Mengenai kiblat Gandiwa dengan platform NBell 412, boleh jadi karena
kedekatan PT DI dengan pihak Bell Helicopter Textron. Sehingga akan
lebih mudah dalam urusan negosiasi, ijin, lisensi dan kaitan lain
seperti ToT. Untuk kilbat avionik dan sistem senjata, tak pelak Gandiwa
mengusung standar teknologi NATO yang memang sudah akrab di kalangan
industri strategis Dalam Negeri. Bila melihat dari sisi desain, nampak
bahwa Gandiwa merupakan hasil konsep ‘gado-gado’ antara AH-64 Apache dan
AH-1 Cobra. Sentuhan Apache terlihat dari adopsi chain gun laras tunggal M230 kaliber 30 mm,
berikut pada konfigurasi roda. Sementara sentuhan AH-1 Cobra terlihat
pada rancangan bentuk kokpit, konfigurasi mesin, dan posisi hardpoint
untuk senjata. Sebagai informasi, AH-1 Cobra satu induk produksi dengan
NBell 412, yakni buatan Bell Textron di AS.
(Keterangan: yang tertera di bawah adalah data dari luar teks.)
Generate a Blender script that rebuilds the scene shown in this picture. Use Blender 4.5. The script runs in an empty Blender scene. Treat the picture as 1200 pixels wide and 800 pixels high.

Lalu dengan segala paparan diatas, muncul pertanyaan, apakah Gandiwa
nantinya akan benar-benar dikembangkan oleh pihak PT DI? Jawabannya
belum bisa dipastikan, namun, beberapa kalangan menyangsikan
pengembangan Gandiwa lebih lanjut, termasuk ke tahap pembuatan prototipe
yang di nilai bakal menguras dana dalam jumlah besar. Tapi masa depan
sulit untuk ditebak, arah kebijakan, strategi, dan pengembangan alutista
bisa saja bergeser seiring dengan visi dan misi pemerintahan baru di
Indonesia. (Rajab)
Spesifikasi Gandiwa
- Awak : 2 (pilot, and co-pilot/gunner)
- Panjang : 17,1 meter
- Diameter rotor : 14 meter
- Berat kosong : 3.079 kg
- Berat maksimum take off : 5.397 kg
- Mesin : 2 × Pratt & Withney Canada. PT6T-3BE Twin Pac Turboshafts, 900 shp (671 kw) each
- Kecepatan maksimum : 259 km per jam
- Kecepatan jelajah : 226 km per jam
- Jangkauan terbang : 745 km
- Tinggi terbang maks : 6.096 meter
- Kecepatan menanjak : 6,86 meter per detik
- Persenjataan : M230 Chain Gun with 1,200 rounds
- Hardpoints : Four pylon stations on the stub wings.